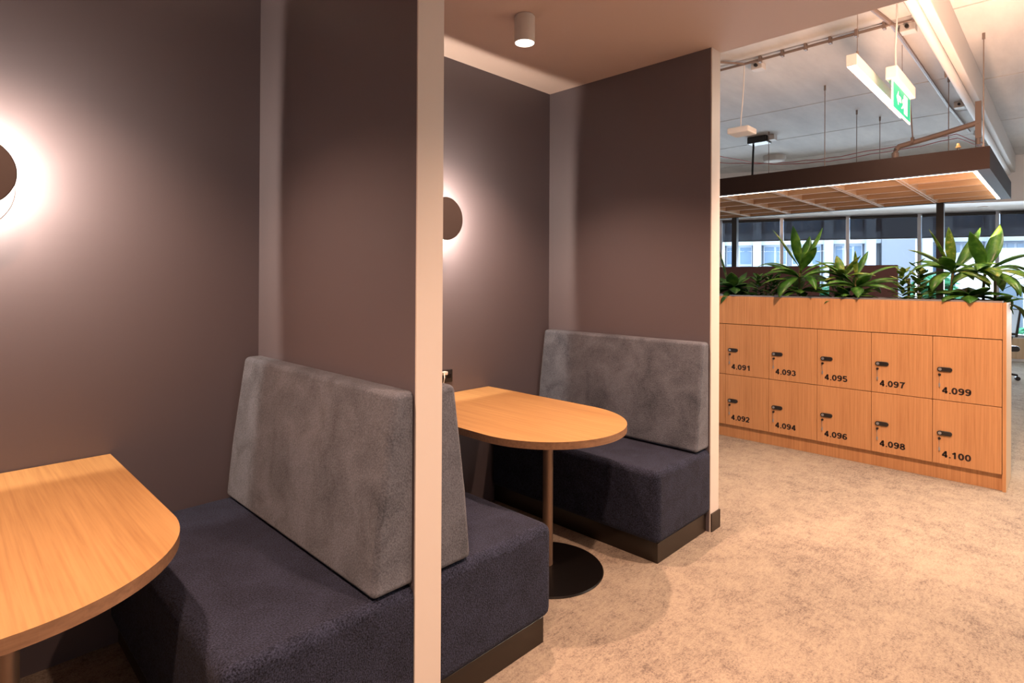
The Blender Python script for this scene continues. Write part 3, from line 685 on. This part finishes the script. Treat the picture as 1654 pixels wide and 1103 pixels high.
m = MB(); m.lathe([(0.030, -0.012), (0.040, -0.012), (0.040, 0.012), (0.030, 0.012)], 16, (0, -0.145, 0.035), 1); m.cyl((0, -0.145, 0.075), (0, -0.11, 0.63), 0.006, n=8); m.build('clamp_hanger', PIPE, t)
m = MB(); m.box((-0.022, -0.672, -0.02), (0.022, -0.628, 0.32)); m.cyl((0, -0.65, -0.08), (0, -0.65, -0.02), 0.018, n=10); m.build('beam_bracket', PIPE, t)
tag(MB().tube([(3.3, 0.69, 3.085), (11.75, 0.69, 3.085)], 0.030, 12).build('sprinkler_pipe', STEELP, None, True), 'pale pipe running along underneath the ceiling beam', 'pipe')
t = thing('bracket_box', 'dark box bracket with a rod beside the hanging white box', 'bracket', (8.12, 3.11, ZS))
MB().box((-0.10, -0.13, -0.09), (0.10, 0.13, 0), 0, 0.008).build('box', BLACKP, t)
MB().box((-0.06, -0.22, -0.07), (0.06, -0.14, 0), 0, 0.004).build('side_box', STEELP, t)
MB().cyl((0, 0.08, -0.09), (-0.02, 0.10, -0.90), 0.014, n=10).build('rod', BLACK, t)
t = thing('ceiling_speaker', 'round dome speaker on the far slab', 'speaker', (9.5, 3.4, ZS))
MB().lathe([(0, 0), (0.17, 0), (0.17, -0.05), (0.15, -0.085), (0, -0.09)], 32).build('housing', STEELP, t, True)
MB().lathe([(0, -0.0905), (0.12, -0.0905), (0, -0.094)], 32).build('grille', WHITEP, t, True)
for lab, pts in (('upper red cable looped across the far slab', [(8.3, 4.6, 3.36), (9.5, 3.9, 3.35), (9.9, 3.05, 3.34), (9.84, 2.19, 3.35), (9.53, 1.08, 3.36), (10.4, 0.86, 3.35)]),
                 ('lower red cable looped across the far slab', [(8.0, 4.0, 3.34), (9.6, 3.6, 3.32), (10.0, 2.9, 3.31), (9.95, 2.15, 3.32), (9.65, 1.08, 3.33), (10.6, 0.84, 3.32)])):
    dense = []
    for a, b in zip(pts, pts[1:]):
        for i in range(5):
            s = i/5; dense.append(Vector(a).lerp(Vector(b), s) + Vector((0, 0, -0.02*math.sin(PI*s)+0.006*math.sin(9*(len(dense))))))
    dense.append(Vector(pts[-1]))
    tag(MB().tube(dense, 0.006, 6).build('cable', REDC, None, True), lab, 'cable', 'red cables on the far slab')
for lab, (lx, ly) in (('small glowing downlight in the window bulkhead at the canopy right end', (3.05, -0.75)), ('small downlight in the window bulkhead over the planter middle', (0.75, -0.75))):
    t = thing('bulkhead_downlight', lab, 'ceiling lamp', (0, 0, 0), 'downlights in the window bulkhead'); fobj(t)
    MB().lathe([(0.05, HEAD-0.012), (0.07, HEAD-0.012), (0.07, HEAD)], 24, (lx, ly, 0)).build('trim_ring', WHITEP, t, True)
    MB().lathe([(0, HEAD-0.010), (0.05, HEAD-0.010), (0.05, HEAD-0.002)], 24, (lx, ly, 0)).build('lens', LENS, t)

# ------------------------------------------------------------------ desks, screens, chair behind the lockers
t = thing('office_desk', 'white office desk behind the lockers under the canopy', 'desk', (7.0, 2.2, 0))
MB().box((-0.75, -1.15, 0.70), (0.75, 1.15, 0.73), 0, 0.003).build('desktop', WHITEP, t)
for sx in (-0.68, 0.68):
    for sy in (-1.08, 1.08): MB().box((sx-0.03, sy-0.03, 0), (sx+0.03, sy+0.03, 0.70)).build('leg', STEELP, t)
for lab, y0, y1 in (('wide dark maroon desk screen behind the tallest plant', 2.01, 3.25), ('dark maroon desk screen behind the plants in the middle', 1.27, 1.91)):
    t = thing('desk_screen', lab, 'desk screen', (7.0, (y0+y1)/2, 0.73), 'maroon desk screens'); hw = (y1-y0)/2
    MB().box((-0.02, -hw, 0.04), (0.02, hw, 0.84), 0, 0.008).build('panel', MAROON, t)
    for s in (-1, 1): MB().box((-0.05, s*hw*0.8-0.015, 0), (0.05, s*hw*0.8+0.015, 0.05)).build('foot', BLACK, t)

def office_chair(label, loc, rz):
    t = thing('office_chair', label, 'chair', loc, None, rz)
    for k in range(5):
        a = 2*PI*k/5 + 0.3; c, s = math.cos(a), math.sin(a)
        MB().tube([(0.03*c, 0.03*s, 0.12), (0.30*c, 0.30*s, 0.075)], 0.016, 8).build('leg', BLACKP, t)
        m = MB(); ca, sa = -s, c
        for e in (-1, 1): m.cyl((0.30*c+ca*0.006*e, 0.30*s+sa*0.006*e, 0.03), (0.30*c+ca*0.024*e, 0.30*s+sa*0.024*e, 0.03), 0.03, n=16)
        m.cyl((0.30*c, 0.30*s, 0.03), (0.30*c, 0.30*s, 0.08), 0.008, n=8); m.build('caster', BLACKP, t)
    MB().cyl((0, 0, 0.10), (0, 0, 0.42), 0.025, n=16).build('gas_lift', BLACKP, t)
    MB().box((-0.24, -0.24, 0.42), (0.24, 0.24, 0.50), 0, 0.035, 3).build('seat', BLACKP, t, True)
    MB().prism([(-0.22, 0.62), (-0.18, 0.62), (-0.24, 1.02), (-0.27, 1.02)], -0.21, 0.21, 1, 0, 0.014, 2).build('backrest', BLACKP, t, True)
    MB().tube([(-0.05, 0, 0.43), (-0.24, 0, 0.45), (-0.27, 0, 0.65), (-0.25, 0, 0.85)], 0.02, 8).build('back_stem', BLACKP, t)
    for s in (-1, 1):
        MB().tube([(0, s*0.22, 0.45), (0.02, s*0.29, 0.50), (0.02, s*0.29, 0.66)], 0.015, 8).build('arm_post', BLACKP, t)
        MB().box((-0.12, s*0.29-0.035, 0.66), (0.14, s*0.29+0.035, 0.69), 0, 0.012).build('armrest', BLACKP, t, True)
    return t
office_chair('black swivel office chair half hidden behind the right end of the lockers', (10.75, 0.82, 0), 2.2)

# ------------------------------------------------------------------ outside the windows
def ob(o): o.location = FP; o.rotation_euler = (0, 0, FA); return o
CONC = mat('outside_concrete', (0.15, 0.17, 0.20), 0.9); CONCW = mat('outside_white_concrete', (0.30, 0.34, 0.40), 0.9)
BGLASS = mat('outside_blue_glass', (0.10, 0.16, 0.24), 0.1); 
PB = 15.0
t = thing('neighbour_building', 'pale office building with ribbed columns across the street', 'building', (0, 0, 0)); ob(t)
MB().box((-10, PB+0.6, -12), (16, PB+6, 14)).build('wall', CONC, t)
MB().box((4.29, PB+0.1, -12), (5.5, PB+0.62, 14)).build('panel', CONC, t)
for x in (-9.5, -8.0, -6.5, -5.0, -3.5, -2.0, -0.47, 2.35, 3.90, 5.85, 6.5, 8.0, 9.6, 11.2, 12.8, 14.4):
    MB().box((x-0.17, PB, -12), (x+0.17, PB+0.61, 14)).build('pilaster', CONCW, t)
for z in range(-3, 4):
    MB().box((-10, PB+0.25, z*3.3+3.0), (16, PB+0.61, z*3.3+3.5)).build('floor_band', CONCW, t)
for z in (-1, 0, 1):
    for x0, x1, nn in ((-7.8, -6.7, 2), (-6.3, -5.2, 2), (-4.8, -3.7, 2), (-3.3, -2.2, 2), (-1.78, -0.68, 2), (-0.2, 0.75, 2), (0.95, 2.1, 3), (2.6, 3.65, 3), (5.55, 5.66, 1), (6.04, 6.30, 1), (6.72, 7.8, 3), (8.2, 9.4, 4), (9.8, 11.0, 4)):
        fo = MB().box((x0, PB+0.50, z*3.3+0.2), (x1, PB+0.62, z*3.3+3.0)).build('window', CONCW, t)
        g = MB(); ww = (x1-x0)/nn
        for i in range(nn):
            for zz, hh in ((0.3, 0.55), (0.95, 1.1), (2.15, 0.75)): g.box((x0+i*ww+0.045, PB+0.48, z*3.3+zz), (x0+(i+1)*ww-0.045, PB+0.51, z*3.3+zz+hh))
        g.build('pane', BGLASS, fo)
t = thing('white_hall', 'bright white hall with an arched opening outside at the right', 'building', (0, 0, 0)); ob(t)
pts = [(5.98, -8), (5.98, 2.2), (14, 2.2), (14, -8)]
WH = mat('outside_white_render', (0.55, 0.56, 0.57), 0.8)
MB().prism(pts, 9.0, 12.0, 1).build('wall', WH, t)
arc = [(6.10, -3)] + [(6.475-0.375*math.cos(PI*i/16), 1.03+0.375*math.sin(PI*i/16)) for i in range(17)] + [(6.85, -3)]
MB().prism(arc, 8.97, 9.02, 1).build('arched_window', mat('outside_shade', (0.07, 0.10, 0.14), 0.3), t)
m = MB(); m.box((5.98, 8.8, 2.2), (14, 12, 2.42)); m.build('roof', CONCW, t)
TREE = leaf_mat('outside_leaves', (0.03, 0.20, 0.10), (0.07, 0.36, 0.19), (0.18, 0.52, 0.32), 3)
def tree(label, lx, ly, z, rad, seed):
    rnd = random.Random(seed); t = thing('street_tree', label, 'tree', (0, 0, 0), 'street trees outside the windows'); ob(t)
    MB().cyl((lx, ly, -6), (lx, ly, z), 0.12, 0.07, n=8).build('trunk', STEM, t)
    bm = bmesh.new()
    for i in range(420):
        d = Vector((rnd.gauss(0, 1), rnd.gauss(0, 1), rnd.gauss(0, 0.8))).normalized()*rad*rnd.uniform(0.55, 1.0)
        blade(bm, Vector((lx, ly, z))+d, rnd.uniform(0, 6.28), rnd.uniform(-0.8, 0.8), 0.28, 0.20, 0.6, 3, 0, 0, 0.0)
    me = D.meshes.new('foliage'); bm.to_mesh(me); bm.free(); me.materials.append(TREE)
    o = D.objects.new('foliage', me); COL.objects.link(o); o.parent = t
tree('green tree outside seen between the two dark desk screens', 1.25, 5.0, 0.85, 0.5, 1)
tree('green tree outside seen left of the right canopy post', 3.72, 5.0, 1.1, 0.5, 2)
tree('low green tree outside the window right of the lockers', 6.5, 8.2, -0.35, 0.5, 3)
bpy.context.view_layer.update()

● Work instructions
Using the listing, copy every line where the word "wide" shows up.

● Problem solution
The Blender Python script for this scene continues. Write part 3, from line 685 on. This part finishes the script. Treat the picture as 1654 pixels wide and 1103 pixels high.
for lab, y0, y1 in (('wide dark maroon desk screen behind the tallest plant', 2.01, 3.25), ('dark maroon desk screen behind the plants in the middle', 1.27, 1.91)):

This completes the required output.